Salvador Fandino Garcia via RT wrote:
Show quoted textThanks for the reply.
I understand your thinking, and I have of course already implemented my
own workaround, but can't help but think that this is going to cause
other people problems in production. There should at least be some
clearer explanation of the thinking here, or perhaps two regexps to
choose from, one including and one excluding "::". Not everyone is at
home in regexp syntax, which is why your library will be so useful.
There are already so many examples of bad regexps out there on the web.
I have contacted the authors of rfc5952 about this specific case.
https://tools.ietf.org/html/rfc5952#section-4.2.1 says you must always
shorten an address as far as possible when applying "::".
That means the all zeros address 0000:0000:0000:0000:0000:0000:0000:0000
gets shortened to "::"
But if you then try to expand "::" back to
0000:0000:0000:0000:0000:0000:0000:0000 you have a problem.

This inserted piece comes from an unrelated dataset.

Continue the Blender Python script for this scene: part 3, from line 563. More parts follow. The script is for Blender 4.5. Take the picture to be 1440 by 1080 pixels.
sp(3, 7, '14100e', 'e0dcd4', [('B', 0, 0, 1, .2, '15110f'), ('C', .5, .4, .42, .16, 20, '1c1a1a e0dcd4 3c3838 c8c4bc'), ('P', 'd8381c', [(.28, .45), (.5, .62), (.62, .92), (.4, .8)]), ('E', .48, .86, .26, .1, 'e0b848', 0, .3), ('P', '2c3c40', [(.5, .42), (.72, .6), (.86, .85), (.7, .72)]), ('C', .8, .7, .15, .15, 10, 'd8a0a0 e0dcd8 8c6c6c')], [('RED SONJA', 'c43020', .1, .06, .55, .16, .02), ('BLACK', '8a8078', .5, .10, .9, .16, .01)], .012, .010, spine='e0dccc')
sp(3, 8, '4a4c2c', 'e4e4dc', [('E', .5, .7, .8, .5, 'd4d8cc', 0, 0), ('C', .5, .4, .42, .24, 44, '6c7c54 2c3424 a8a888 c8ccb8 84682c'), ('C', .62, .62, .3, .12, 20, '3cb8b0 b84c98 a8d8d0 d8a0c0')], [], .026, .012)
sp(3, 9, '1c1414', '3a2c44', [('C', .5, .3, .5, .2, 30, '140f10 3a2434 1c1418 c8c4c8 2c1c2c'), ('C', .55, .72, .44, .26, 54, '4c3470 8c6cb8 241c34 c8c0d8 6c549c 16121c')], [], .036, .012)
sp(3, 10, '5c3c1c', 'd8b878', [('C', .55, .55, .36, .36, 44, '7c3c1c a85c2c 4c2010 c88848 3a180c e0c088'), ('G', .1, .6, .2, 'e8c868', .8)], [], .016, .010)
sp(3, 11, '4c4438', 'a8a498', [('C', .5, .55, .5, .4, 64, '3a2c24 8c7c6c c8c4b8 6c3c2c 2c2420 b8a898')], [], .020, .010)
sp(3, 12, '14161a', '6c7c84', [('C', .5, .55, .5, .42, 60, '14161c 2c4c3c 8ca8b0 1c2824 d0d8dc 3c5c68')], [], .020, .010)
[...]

RFC5952 would seem to suggest that :: is valid and should map back to
0000:0000:0000:0000:0000:0000:0000:0000
RFC2373 would suggest that "::" is only partially valid and corresponds
to the unspecified address XXXX:XXXX:XXXX:XXXX:XXXX:XXXX:XXXX:XXXX hence
your regexp says that this is an invalid IPv6 address.

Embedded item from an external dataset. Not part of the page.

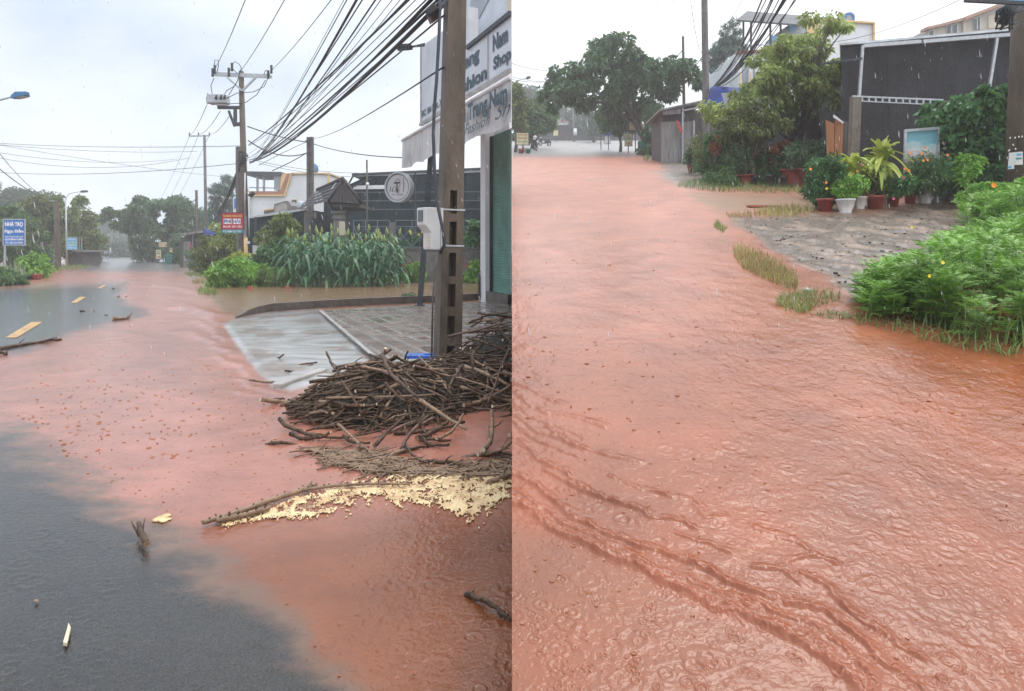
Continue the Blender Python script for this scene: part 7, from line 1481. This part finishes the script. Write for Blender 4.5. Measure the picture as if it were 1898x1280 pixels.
def flower_plant(name, label, poly, Yd, n, rpx, per, L, lm, seed, fl=(), fr=.045, Wr=.35, ds=.35, stems=8):
    x = sum(p[0] for p in poly) / len(poly); sh = shrub(name, label, rnd_cl([(p[0], p[1] if p[1] < max(q[1] for q in poly) - 22 else p[1] - 13) for p in poly], Yd + .45, n, rpx, ds, seed), P(x, max(q[1] for q in poly) - 14, Yd + .45), per, L, LM[lm], cat='plant', Wr=Wr, droop=.1, stems=stems, stem_r=.008)
    for px_, py_, mt in fl: flowers([P(px_, py_, Yd - .35)], fr, M[mt], sh)
    return sh
flower_plant('marigold', 'tall leafy orange flowered plants in the red pot at the left of the row', [(1504, 385), (1506, 300), (1515, 285), (1530, 290), (1545, 285), (1560, 330), (1556, 380), (1530, 392)], 14.3, 46, 9, 120, .085, 'shrub', 71, ((1531, 338, 'petal_orange'), (1532, 349, 'petal_yellow'), (1502, 313, 'petal_orange')), .05)
flower_plant('marigold', 'fine leaved yellow green plants in the front left white bowl', [(1545, 370), (1550, 335), (1580, 330), (1595, 345), (1592, 368), (1560, 375)], 14.0, 26, 8, 120, .07, 'lime', 72, ((1588, 317, 'petal_orange'), (1598, 305, 'petal_pink')), .04)
flower_plant('hanging_plant', 'drooping narrow leaved plant over the white bowl and bright terracotta pot', [(1590, 368), (1595, 320), (1625, 315), (1640, 335), (1636, 372), (1610, 376)], 14.6, 30, 8, 120, .09, 'olive', 73, (), Wr=.2)
flower_plant('pink_flower_plant', 'rounded leafy plant with two pink flowers in the small clay pot', [(1640, 368), (1642, 345), (1658, 332), (1678, 335), (1680, 355), (1668, 370)], 14.3, 24, 7, 110, .08, 'shrub', 74, ((1675, 329, 'petal_pink'), (1656, 368, 'petal_pink')), .05)
flower_plant('cosmos', 'loose feathery cosmos with orange flowers before the framed picture', [(1672, 368), (1675, 320), (1690, 295), (1712, 285), (1738, 300), (1745, 335), (1735, 362), (1700, 365)], 14.8, 40, 9, 130, .09, 'mid', 75, ((1708, 284, 'petal_orange'), (1711, 297, 'petal_orange'), (1719, 296, 'petal_orange'), (1677, 313, 'petal_orange'), (1684, 316, 'petal_orange'), (1713, 273, 'petal_orange'), (1686, 283, 'petal_orange')), .055, Wr=.18)
flower_plant('bowl_plant', 'small fresh herbs filling the central white bowl', [(1692, 356), (1700, 340), (1725, 336), (1732, 354), (1712, 358)], 14.7, 14, 7, 110, .08, 'mid', 76)
flower_plant('cosmos', 'feathery cosmos with one orange flower under the round leaved bush', [(1735, 365), (1738, 320), (1752, 300), (1775, 320), (1778, 355), (1760, 368)], 15.2, 26, 8, 120, .09, 'shrub', 77, ((1756, 287, 'petal_orange'),), .06, Wr=.2)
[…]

This sort of ambiguity in the standards might just explain why so many
people have problems adding a default route to ::/0 in their systems,
and instead have to use 2001::/3, which of course is only a route for
IPv6 unicast traffic. It's not as though the default route is a rare use
case. Almost every end user system has one, and most routers too.
I think it is important that all well-used IPv6 libraries make the same
assumptions and work the same way, especially in this case.
I'll let you know how/if they respond.